GLOCAL

Le nucléaire à l’eau tiède

Le Parti radical entend renouer avec l’atome, mais à pas si comptés qu’autant déjà préparer les bougies.

Tiens, revoilà le nucléaire. Oh, sur la pointe des pieds. Par la grâce d’un Parti radical plutôt flottant en ces matières, lui qui avait en 2019, sous l’ancienne présidence de Petra Gössi, voulu effectuer un entortillé «virage vert», aussitôt sanctionné dans les urnes tant l’électeur répugne à plébisciter les contre-emplois.

Mais, par la faute encore d’un peuple qui n’en fait qu’à sa tête, un jour votant pour la sortie du nucléaire et le lendemain contre la loi CO2 -c’est à dire contre un coup de pouce aux énergies renouvelables-, nous voilà devant cette aporie à gueule de pénurie: bientôt plus de nucléaire et pas encore assez de panneaux solaires et d’éoliennes. Avec aussi, pour ne rien arranger, une pénalisante absence d’accord avec l’UE sur l’électricité. Préparez les bougies.

De quoi donc pousser le Parti radical à rejoindre dans sa nostalgie du nucléaire -énergie réputée stable et décarbonnée-, le seul parti resté franchement atomique: l’UDC. Mais, on l’a dit, ce volte-face s’effectue sur la pointe des pieds. Parler d’une prudence de sioux serait médire de ces vigoureux peuples autochtones.

Une prudence donc, à l’image du président du PLR zurichois, Hans-Jakob Boesch, qui semble vouloir inventer le nucléaire fonctionnant à l’eau tiède: «L’idée n’est pas de construire de nouvelles centrales, mais de créer les conditions-cadres au cas où nous en aurions besoin.» Même enthousiasme délirant chez son homologue de la section neuchâteloise, Fabio Bongiovanni: «Personnellement, bien qu’un peu partagé, je ne ferme pas la porte au nucléaire.» Copié-collé chez le vaudois Marc-Olivier Buffat: «Je ne suis pas un franc partisan, mais reste ouvert à l’énergie de l’atome.»

Sans parler du conseiller national PLR Jacques Bourgeois, très dubitatif face à ce retour de flammes pour le nucléaire, que le parti devra avaliser ou désavouer lors d’une assemblée des délégués le 12 février prochain. «Restons ouverts vis-à-vis des nouvelles technologies, dit-il. Mais veillons en même temps à accélérer le développement du renouvelable.»

Comme si les pontes radicaux, effrayés de leur propre audace, craignaient quelques retombées électoralement radioactives.

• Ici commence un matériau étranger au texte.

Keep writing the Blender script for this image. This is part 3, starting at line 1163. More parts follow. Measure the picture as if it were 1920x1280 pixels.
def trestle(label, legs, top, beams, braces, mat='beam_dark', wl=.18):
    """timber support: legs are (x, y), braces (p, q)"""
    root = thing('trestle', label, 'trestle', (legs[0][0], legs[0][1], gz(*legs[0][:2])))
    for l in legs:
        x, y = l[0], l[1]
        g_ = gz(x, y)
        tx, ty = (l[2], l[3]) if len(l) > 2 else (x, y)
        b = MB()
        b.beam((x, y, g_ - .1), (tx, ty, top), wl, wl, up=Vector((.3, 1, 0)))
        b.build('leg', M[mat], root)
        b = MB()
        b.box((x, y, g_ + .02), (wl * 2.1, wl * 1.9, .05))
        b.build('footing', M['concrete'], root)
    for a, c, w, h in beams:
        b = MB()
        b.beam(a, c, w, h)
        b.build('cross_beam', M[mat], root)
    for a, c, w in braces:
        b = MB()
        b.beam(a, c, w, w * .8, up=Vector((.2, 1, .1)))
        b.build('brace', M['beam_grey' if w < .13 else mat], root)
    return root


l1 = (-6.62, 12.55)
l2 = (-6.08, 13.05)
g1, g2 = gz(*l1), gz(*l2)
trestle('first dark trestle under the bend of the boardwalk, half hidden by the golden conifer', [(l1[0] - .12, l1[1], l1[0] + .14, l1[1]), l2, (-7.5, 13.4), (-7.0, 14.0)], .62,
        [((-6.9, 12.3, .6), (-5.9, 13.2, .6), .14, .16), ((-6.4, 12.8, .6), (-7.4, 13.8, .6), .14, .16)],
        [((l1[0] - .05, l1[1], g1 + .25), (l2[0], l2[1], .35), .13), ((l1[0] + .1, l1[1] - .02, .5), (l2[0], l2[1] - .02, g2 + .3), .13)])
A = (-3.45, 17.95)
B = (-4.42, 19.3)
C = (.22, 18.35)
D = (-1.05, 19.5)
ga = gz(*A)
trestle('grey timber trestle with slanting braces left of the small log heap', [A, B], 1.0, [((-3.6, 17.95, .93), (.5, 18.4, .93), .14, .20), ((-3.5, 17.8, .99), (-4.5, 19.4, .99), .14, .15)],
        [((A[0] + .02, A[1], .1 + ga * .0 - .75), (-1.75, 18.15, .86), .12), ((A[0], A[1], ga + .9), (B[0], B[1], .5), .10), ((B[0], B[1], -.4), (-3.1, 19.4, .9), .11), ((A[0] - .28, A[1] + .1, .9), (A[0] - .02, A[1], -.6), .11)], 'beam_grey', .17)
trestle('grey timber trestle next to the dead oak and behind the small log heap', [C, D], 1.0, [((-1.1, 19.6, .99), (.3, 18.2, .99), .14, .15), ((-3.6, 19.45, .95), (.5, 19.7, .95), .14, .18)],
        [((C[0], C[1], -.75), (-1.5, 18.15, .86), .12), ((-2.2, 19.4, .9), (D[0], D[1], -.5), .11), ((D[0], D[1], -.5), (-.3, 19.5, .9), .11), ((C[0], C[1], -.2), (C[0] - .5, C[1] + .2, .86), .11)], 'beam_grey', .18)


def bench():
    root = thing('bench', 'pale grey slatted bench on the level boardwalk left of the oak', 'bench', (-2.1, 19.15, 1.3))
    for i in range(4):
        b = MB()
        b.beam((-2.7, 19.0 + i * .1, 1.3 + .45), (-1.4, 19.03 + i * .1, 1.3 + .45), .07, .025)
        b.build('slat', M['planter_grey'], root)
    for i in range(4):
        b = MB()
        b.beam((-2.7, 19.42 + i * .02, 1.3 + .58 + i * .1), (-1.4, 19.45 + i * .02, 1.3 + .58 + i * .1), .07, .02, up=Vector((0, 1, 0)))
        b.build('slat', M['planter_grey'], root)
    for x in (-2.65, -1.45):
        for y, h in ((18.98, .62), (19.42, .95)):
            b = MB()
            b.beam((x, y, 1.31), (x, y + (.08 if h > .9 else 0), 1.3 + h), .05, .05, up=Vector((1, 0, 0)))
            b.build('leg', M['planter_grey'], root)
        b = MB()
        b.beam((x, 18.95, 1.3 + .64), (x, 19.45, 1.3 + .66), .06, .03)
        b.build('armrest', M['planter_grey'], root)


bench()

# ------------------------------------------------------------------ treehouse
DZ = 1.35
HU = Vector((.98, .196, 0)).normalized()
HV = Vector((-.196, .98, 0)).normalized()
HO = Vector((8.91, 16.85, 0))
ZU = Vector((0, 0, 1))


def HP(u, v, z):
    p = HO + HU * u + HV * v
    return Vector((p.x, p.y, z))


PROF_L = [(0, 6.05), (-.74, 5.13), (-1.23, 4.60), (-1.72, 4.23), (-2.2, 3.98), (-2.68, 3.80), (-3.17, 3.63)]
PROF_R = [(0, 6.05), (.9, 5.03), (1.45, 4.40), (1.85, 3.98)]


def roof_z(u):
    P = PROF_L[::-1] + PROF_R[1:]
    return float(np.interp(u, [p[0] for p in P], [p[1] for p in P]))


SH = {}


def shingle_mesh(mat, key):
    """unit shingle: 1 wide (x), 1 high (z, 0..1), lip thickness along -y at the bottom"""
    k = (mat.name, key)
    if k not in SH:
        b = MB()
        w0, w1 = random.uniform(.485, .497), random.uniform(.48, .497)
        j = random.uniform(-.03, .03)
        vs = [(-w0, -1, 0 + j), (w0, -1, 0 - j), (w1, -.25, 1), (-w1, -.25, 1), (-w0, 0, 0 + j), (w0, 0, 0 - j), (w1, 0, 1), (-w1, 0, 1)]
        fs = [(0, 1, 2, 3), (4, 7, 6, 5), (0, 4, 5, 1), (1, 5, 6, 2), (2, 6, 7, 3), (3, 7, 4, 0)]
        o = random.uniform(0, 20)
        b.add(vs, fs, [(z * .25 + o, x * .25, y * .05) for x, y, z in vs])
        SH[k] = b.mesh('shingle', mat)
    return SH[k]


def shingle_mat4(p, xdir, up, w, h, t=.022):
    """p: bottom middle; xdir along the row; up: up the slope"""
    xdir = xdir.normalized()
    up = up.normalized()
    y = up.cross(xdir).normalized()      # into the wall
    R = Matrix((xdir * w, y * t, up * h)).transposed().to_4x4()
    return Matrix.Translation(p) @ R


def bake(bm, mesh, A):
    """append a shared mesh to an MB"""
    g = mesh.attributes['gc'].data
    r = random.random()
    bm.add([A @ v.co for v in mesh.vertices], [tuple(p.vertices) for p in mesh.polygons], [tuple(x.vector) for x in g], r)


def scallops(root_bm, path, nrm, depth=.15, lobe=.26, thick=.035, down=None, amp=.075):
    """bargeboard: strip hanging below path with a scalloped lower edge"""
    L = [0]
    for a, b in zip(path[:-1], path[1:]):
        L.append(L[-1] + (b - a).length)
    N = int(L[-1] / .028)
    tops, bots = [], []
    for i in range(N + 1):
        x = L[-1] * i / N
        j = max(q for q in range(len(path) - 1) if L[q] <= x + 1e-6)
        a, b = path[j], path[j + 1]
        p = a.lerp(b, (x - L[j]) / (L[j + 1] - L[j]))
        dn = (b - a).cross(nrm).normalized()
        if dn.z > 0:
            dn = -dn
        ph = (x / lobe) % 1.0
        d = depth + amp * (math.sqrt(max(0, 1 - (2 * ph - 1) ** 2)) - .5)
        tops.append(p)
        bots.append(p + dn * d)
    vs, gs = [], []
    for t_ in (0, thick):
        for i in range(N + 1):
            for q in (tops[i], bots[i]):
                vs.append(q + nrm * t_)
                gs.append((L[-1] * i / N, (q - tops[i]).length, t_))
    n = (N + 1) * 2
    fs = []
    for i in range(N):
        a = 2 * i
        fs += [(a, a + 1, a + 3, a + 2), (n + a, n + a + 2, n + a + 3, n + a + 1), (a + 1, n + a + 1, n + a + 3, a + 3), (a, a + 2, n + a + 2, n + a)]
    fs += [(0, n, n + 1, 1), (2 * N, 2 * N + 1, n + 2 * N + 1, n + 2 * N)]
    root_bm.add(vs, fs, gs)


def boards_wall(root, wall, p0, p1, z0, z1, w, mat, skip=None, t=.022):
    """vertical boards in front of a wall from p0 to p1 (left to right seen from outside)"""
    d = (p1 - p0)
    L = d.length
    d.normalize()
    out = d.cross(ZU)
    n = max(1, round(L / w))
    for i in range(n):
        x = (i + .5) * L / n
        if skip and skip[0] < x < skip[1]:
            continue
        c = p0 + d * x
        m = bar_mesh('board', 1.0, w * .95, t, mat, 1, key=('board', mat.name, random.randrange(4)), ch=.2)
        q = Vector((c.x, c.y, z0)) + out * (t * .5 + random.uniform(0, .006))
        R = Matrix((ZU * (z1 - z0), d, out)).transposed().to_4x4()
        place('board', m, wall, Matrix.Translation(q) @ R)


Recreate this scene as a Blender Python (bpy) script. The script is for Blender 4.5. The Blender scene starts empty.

L’industrie nucléaire, à force de fantasmes partisans et d’idées fixes militantes, s’est vue peu à peu rhabillée en épouvantable croquemitaine. La bête du Gévaudan faisait moins peur.

C’est d’ailleurs sur ce créneau que la gauche rétorque à cette tentative timide de re-nucléarisation. Le chef de groupe PS aux chambres fédérales, Roger Nordmann, brandit ainsi les risques d’accident, genre «la fusion du cœur», qui fait toujours bien frissonner dans les chaumières. Il y ajoute l’absence de solutions pour le traitement des déchets. Et pour faire bonne mesure, le prix de l’électricité nucléaire qui resterait plus élevé que celui du renouvelable. C’est un lobbyiste du solaire qui vous le dit, croix de bois, croix de fer.

Et puis, si sortir du nucléaire est compliqué et onéreux, y revenir semble l’être tout autant. Surtout, cela demande du temps, avec de nouvelles technologies qui ne sont pas encore au point.

Il aurait été évidemment plus avisé pour le Parti radical de ne pas rejoindre en 2017 les Socialistes, le Centre et les Verts dans le soutien apporté à la «Stratégie 2050», qui a consacré la fin de l’atome. Pas besoin d’avoir inventé la lampe à pétrole pour comprendre que la technologie nucléaire supporte assez mal les allers et retours.

Bref, les clins d’œil appuyés du Parti radical au nucléaire ressemblent un peu à ces incantations pour la galerie, qu’on pousse dans l’espoir de ressusciter une poule aux œufs d’or qu’on a soi-même bien contribué à faire égorger.